> [Exercise details]: Copy out all lines that carry the word "from".

:: Record list ::

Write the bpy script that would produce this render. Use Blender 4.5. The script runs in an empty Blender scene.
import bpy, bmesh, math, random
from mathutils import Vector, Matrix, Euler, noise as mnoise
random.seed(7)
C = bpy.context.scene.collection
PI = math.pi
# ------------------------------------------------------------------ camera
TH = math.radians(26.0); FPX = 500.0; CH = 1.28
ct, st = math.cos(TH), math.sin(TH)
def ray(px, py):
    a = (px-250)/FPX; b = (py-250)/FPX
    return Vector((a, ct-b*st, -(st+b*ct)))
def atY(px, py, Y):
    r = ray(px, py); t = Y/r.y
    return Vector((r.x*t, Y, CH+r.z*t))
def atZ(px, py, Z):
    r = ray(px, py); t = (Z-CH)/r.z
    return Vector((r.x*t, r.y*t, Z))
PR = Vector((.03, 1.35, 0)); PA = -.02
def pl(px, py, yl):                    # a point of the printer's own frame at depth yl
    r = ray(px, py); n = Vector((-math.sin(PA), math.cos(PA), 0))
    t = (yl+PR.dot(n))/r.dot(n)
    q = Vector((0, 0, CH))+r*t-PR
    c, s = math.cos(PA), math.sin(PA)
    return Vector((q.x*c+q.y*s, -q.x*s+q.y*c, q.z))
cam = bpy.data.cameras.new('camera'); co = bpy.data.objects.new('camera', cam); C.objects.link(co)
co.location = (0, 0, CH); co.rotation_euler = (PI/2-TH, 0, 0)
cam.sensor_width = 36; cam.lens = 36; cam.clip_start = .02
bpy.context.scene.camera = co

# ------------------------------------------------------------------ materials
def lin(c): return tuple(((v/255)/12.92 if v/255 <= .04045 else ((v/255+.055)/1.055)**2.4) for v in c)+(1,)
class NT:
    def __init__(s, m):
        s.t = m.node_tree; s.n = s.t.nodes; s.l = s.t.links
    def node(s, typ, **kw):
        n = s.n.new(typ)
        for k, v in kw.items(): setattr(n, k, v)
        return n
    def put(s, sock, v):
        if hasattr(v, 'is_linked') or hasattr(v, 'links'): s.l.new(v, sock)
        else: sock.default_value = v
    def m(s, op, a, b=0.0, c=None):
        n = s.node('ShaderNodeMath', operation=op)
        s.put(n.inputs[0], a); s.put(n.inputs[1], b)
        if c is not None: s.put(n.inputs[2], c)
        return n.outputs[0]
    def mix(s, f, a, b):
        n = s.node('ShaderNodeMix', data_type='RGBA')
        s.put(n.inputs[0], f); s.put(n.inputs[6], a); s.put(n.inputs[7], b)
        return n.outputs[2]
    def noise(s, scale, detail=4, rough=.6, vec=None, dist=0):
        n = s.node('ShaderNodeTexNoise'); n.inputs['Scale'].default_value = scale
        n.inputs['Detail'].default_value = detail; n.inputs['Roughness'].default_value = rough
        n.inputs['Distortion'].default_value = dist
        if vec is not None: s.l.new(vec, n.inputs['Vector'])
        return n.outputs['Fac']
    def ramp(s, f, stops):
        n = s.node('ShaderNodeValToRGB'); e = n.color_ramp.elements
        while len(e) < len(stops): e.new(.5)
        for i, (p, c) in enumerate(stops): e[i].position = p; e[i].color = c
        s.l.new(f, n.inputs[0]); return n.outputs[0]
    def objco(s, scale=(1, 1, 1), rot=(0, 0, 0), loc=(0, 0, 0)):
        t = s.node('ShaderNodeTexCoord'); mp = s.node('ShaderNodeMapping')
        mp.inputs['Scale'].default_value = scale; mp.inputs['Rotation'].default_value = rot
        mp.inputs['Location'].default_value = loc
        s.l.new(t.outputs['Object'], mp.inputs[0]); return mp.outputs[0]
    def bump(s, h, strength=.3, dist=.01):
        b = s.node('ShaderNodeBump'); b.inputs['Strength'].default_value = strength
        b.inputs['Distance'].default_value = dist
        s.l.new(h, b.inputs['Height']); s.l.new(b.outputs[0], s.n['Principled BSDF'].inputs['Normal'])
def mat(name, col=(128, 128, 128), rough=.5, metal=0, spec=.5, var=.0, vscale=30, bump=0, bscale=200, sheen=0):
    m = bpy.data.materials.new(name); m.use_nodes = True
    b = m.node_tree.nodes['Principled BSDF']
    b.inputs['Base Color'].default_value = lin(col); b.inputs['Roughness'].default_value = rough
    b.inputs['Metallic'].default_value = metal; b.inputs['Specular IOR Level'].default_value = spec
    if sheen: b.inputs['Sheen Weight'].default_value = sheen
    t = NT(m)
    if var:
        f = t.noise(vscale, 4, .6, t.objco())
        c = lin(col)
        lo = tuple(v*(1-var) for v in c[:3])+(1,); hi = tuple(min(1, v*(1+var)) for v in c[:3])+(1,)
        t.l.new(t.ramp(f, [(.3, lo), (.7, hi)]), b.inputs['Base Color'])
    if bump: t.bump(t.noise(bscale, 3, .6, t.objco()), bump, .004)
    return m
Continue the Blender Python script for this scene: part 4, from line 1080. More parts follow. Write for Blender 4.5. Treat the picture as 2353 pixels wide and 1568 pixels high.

:::

> [Final result]:
from mathutils import Vector, Matrix, Euler, noise as mnoise
Continue the Blender Python script for this scene: part 4, from line 1080. More parts follow. Write for Blender 4.5. Treat the picture as 2353 pixels wide and 1568 pixels high.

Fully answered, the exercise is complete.